With the recession of glaciers in northern North America at the end of the Pleistocene Epoch, sea level rise began and has continued to the present day. The rising sea level retarded runoff and downward leakage in south Florida and, with abundant rainfall, helped establish the broad expansion of wetlands in the region. The rise in sea level slowed about 3,200 years ago, and this slow rise favored the expansion of coastal and freshwater wetlands. The Atlantic Coastal Ridge helped retain freshwater in the Everglades Basin and this allowed thick layers of peat to accumulate within the northern parts of the Basin. Parts of the present-day Everglades area had become short-term flooded calcitic mud marshes by about 6,500 years ago. Peat deposition began in the Everglades area about 5,000 years ago, which indicates that conditions favorable to long-term flooding had begun. Eventually, Everglades's peat lands covered nearly 2 million acres.

South Florida is underlain by a huge volume of shallow marine carbonate sediments. The deeper sediments, which exceed 20,000 ft, are almost pure limestone, dolomite and anhydrite, and were deposited from Cretaceous through early Tertiary time as a carbonate platform. During much of this time, south Florida was isolated from the mainland by the deep water of the Suwannee Strait. Later, as the strait filled, south Florida was connected to the mainland and clastic sediments were transported to the south to form the younger Tertiary deposits that consist of shallow marine sandy limestone, marls, and sands.

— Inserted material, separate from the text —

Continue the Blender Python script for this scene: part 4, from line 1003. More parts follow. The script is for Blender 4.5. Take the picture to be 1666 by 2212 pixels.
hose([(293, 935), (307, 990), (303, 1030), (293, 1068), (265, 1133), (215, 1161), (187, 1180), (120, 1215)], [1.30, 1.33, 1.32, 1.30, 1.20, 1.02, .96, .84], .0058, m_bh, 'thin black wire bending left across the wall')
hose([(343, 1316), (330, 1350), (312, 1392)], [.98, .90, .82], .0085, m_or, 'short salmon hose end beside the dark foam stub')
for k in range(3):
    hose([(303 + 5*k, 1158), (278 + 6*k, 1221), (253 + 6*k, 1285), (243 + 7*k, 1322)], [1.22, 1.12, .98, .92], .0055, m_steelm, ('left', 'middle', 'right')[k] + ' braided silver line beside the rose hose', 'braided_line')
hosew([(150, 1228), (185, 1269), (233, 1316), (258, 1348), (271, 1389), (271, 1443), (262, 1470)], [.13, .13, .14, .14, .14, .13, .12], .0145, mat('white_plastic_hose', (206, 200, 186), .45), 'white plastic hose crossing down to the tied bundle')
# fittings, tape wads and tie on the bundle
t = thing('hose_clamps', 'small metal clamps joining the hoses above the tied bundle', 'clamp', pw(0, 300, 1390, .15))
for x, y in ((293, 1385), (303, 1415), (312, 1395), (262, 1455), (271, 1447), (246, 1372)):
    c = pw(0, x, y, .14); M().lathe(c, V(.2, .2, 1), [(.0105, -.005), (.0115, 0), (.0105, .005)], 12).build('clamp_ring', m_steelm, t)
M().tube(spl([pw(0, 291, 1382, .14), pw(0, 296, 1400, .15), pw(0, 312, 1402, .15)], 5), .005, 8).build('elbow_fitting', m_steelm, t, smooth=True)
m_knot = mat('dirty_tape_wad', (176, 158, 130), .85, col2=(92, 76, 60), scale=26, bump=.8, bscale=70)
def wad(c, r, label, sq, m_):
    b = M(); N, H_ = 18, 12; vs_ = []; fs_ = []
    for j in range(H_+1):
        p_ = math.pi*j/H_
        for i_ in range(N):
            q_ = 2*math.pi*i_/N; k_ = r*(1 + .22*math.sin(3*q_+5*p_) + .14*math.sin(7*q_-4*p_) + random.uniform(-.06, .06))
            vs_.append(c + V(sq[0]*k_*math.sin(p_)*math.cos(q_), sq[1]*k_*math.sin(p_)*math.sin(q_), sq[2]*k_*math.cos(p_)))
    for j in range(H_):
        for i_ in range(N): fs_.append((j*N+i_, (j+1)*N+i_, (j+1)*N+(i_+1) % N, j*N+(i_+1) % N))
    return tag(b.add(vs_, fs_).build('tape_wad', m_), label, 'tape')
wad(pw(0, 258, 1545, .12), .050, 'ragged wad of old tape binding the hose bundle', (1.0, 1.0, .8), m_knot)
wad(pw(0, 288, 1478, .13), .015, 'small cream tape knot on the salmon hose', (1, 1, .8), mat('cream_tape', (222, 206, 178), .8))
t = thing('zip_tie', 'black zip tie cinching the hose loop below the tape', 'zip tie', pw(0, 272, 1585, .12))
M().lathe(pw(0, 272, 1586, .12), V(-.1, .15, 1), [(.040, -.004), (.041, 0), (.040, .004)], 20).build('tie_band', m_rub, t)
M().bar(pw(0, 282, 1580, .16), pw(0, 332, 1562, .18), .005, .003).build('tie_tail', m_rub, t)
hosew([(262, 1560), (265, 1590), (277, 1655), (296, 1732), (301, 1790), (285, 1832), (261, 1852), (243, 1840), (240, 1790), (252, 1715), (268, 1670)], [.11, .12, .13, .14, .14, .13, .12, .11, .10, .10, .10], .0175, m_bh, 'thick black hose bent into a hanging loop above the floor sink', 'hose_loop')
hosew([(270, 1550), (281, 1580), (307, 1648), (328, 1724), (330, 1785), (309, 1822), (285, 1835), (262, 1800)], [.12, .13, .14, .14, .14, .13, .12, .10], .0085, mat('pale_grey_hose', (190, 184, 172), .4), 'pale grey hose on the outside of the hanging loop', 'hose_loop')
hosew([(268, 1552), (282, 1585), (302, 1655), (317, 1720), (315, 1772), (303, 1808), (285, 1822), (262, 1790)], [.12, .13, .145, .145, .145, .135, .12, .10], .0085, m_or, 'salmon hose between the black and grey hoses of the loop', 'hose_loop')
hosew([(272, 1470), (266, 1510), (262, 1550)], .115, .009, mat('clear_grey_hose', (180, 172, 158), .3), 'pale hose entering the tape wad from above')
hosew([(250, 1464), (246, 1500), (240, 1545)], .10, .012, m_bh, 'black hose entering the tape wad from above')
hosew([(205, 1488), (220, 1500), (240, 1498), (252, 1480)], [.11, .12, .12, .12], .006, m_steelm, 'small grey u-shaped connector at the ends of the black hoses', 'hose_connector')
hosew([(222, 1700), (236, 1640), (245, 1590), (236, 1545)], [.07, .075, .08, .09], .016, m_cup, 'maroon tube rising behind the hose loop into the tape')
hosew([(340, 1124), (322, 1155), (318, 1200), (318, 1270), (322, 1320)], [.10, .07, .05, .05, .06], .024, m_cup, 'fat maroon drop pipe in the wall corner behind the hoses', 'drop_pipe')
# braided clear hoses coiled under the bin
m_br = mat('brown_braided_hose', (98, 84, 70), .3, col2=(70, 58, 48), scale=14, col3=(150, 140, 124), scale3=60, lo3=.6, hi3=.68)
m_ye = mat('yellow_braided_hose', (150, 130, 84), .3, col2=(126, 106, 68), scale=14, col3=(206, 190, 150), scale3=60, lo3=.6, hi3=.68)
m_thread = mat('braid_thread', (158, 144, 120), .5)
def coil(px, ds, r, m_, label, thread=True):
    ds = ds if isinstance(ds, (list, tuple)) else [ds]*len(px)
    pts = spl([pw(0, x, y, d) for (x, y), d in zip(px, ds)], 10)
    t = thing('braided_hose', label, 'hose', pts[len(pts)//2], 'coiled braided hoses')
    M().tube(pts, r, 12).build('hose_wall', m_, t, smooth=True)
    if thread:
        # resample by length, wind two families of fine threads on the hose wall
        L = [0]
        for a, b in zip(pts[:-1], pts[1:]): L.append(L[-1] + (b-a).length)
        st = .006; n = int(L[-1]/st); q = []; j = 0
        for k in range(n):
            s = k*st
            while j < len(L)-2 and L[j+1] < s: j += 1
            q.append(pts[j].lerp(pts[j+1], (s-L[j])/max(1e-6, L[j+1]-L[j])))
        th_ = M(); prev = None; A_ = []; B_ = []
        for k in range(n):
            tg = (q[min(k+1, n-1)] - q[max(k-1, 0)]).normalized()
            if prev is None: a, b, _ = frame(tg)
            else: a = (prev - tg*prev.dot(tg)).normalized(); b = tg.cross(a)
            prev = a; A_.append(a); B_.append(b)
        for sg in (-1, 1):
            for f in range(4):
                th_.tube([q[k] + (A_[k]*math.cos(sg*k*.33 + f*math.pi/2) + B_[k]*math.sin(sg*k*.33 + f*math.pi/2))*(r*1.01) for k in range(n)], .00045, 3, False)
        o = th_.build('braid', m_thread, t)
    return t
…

` The marine carbonate sediments in south Florida contain three major aquifer systems: the Floridan, the intermediate, and the surficial. The confined Floridan aquifer system is at or near the land surface in central Florida but dips deeply beneath the surface to the south. The semi confined, intermediate aquifer system overlies the Floridan and serves as a confined unit for the Floridan. The surficial aquifer system includes the highly permeable Biscayne aquifer. The Biscayne aquifer is more than 200 ft thick under parts of the Atlantic Coastal Ridge and wedges out about 40 mi to the west in the Everglades. The shallow aquifer of southwest Florida is about 130 ft thick along the Gulf Coast and wedges out in the eastern Big Cypress Swamp. The surficial aquifers are recharged by abundant rainfall.